Womit die wichtigste Frage nicht geklärt wäre: Wie kommt Deutschland zu mehr Medaillen?
Das Wichtigste ist die Förderung des Nachwuchsleistungssports, das ist die Basis. Die Olympia-Medaillen sind ein schöner Nebeneffekt.
An diesem Effekt werden Sie aber in der Öffentlichkeit gemessen.
Das mag sein. Entscheidend ist für mich aber wie in der Malerei oder in der Musik, dass ich zu allererst Begabungen optimal fördere. Und Bewegungs-Talent ist auch eine Begabung. Daraus ergibt sich die gesellschaftliche Akzeptanz. Der zweite Schritt ist dann sportlicher Erfolg, der dritte Schritt die Medaille bei Olympischen Spielen mit dem Sportler als Botschafter unseres Landes.
Welche Schritte schlagen Sie also vor für die Reform des deutschen Spitzensports?
Zunächst gibt es eine Grundförderung durch den Bund für alle Sportfachverbände.
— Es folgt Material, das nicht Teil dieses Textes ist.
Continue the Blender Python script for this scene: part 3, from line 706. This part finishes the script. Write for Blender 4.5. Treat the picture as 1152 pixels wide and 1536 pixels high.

Die Bedingung hierfür ist aber eine Professionalisierung auf allen Ebenen. Für eine weitere finanzielle Förderung muss der Verband Konzepte vorlegen, die nachvollziehbar machen, wie er international zu Erfolgen kommen will. Die dritte Stufe wäre dann die Einzel-Förderung von Athleten, die ganz klar die Aussicht auf internationale Erfolge haben.
Und wer liefert die Expertise für diese Stufen?
Ich halte nichts davon, Algorithmen zu entwickeln, die den Erfolg messbar machen sollen. Ich plädiere ganz entschieden für ein Modell, das auf Vertrauen und Dialog aufbaut. Geprüft werden sämtliche Überlegungen dann durch ein Dreigestirn aus DOSB, Sportfachverbänden und Wissenschaft. Dazu brauche ich eine ordentliche medizinische Betreuung. Als Dienstleister für die Sportler fungieren weiter die Olympiastützpunkte, die sich auch um Unterstützung in schulischen und beruflichen Fragen kümmern. Sie halten die Dienstleistungen für den Athleten vor.
Klingt einleuchtend, und wer zahlt?
Sicherlich brauchen wir in Zukunft die eine oder andere Million zusätzlich, um effektiv arbeiten zu können. Unsere Trainer sind zu schlecht bezahlt. In vielen Sportarten wandern sie ins Ausland ab oder wechseln in andere Bereiche.